How to sort out food label deception

 




Making healthy food choices can be a daunting task especially when food manufacturing labels make claims that might not be in your best interest. There are ways to sort out what many experts contend is deceptive and consumers fall for hook, line, and sinker. 


Researchers from the University of North Carolina conducted a study to find out what's really in so-called healthy foods. The result might surprise you. 


Lead investigator Lindsey Smith Taillie, a research assistant professor in the department of nutrition at UNC's Gillings School of Global Public Health has discussed how some products that are high in calories, salt, sugar, or fat  "..may be more likely to have low- or no-content claims."


Taillie’s current work focuses on how food policies affect our food choices and the impact on health in the United States, and globally. 


Stephen Devries, MD of the non-profit Gaples Institute, Preventive cardiologist, and Adjunct Associate Professor of Nutrition, at Harvard T.H. Chan School of Public Health, warns consumers that the word “natural” on food labels means…..nothing at all, and any of these claims should be ignored. 


Foods that have lower sugar fat and salt are also often those that are lowest in nutritional quality.


For example, if your low-fat chocolate milk is a good choice, you may have to rethink that purchase. 


The fat content may be lower but you're getting more sugar than in whole milk and more fat and sugar compared to other beverages.  


The reason food labels can be deceiving is because the  U.S. Food and Drug Administration allows it. Food manufacturers can label products differently, depending on the nutrient that is altered. 


Your cookies might be a few calories lighter, but there might be no difference in the amount of sugar. All the food industry has to do is change a product slightly from the original or from a comparable 'full fat' or 'full-calorie' item, which means the term reduced doesn't always mean healthier. 


"Essentially, reduced claims are confusing because they are relative and only about one nutrient," Tailie said in a past media release. 

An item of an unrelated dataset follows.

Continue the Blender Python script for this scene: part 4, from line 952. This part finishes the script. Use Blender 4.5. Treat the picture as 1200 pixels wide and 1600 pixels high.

To add to food label confusion, foods that are low in - whatever - are allowed to be labeled as such if they are less fat or sugar than what we usually eat (reference amount customarily consumed, or RACC) - to be imprecise. 


Cheesecake, for instance, could be labeled low if it has less than 125 grams of fat. On the other hand, your low-fat brownie might have 40 grams of fatty stuff in it. 


Relatively speaking, that brownie has more fat than the cheesecake, Taillie explains. 


The study found the most popular low-content claims in food; in order are: 


  •  Low-calorie

  •  Low-sodium

  •  Low-sugar



Thirty-five percent of beverages and 13 percent of foods purchased by household families from 2008 to 2012 had some sort of low content claim. 


Taille’s study also found different groups of people buy different types of low-content food: 


  • Asians bought more low-salt, low-fat foods

  • Non-Hispanic whites purchased more groceries labeled low-calorie

  • Non-Hispanic blacks were the least likely to buy low-fat or other low-content foods

  • Higher and middle-income families bought more of any kind of low-content foods



Until food manufacturers and special interest groups become more honest with labeling, we’re left to sort it out on our own.  Just because your food is labeled lower fat, sugar, or whatever content doesn't mean it's necessarily nutritionally good for you or a healthier option. 


Making good food choices by reading labels instead of packaging claims is the only way to make nutritionally sound food choices until food manufacturers decide to come clean. Or better yet, don’t buy any food that claims anything special on the label. Instead, focus on eating whole, unprocessed foods.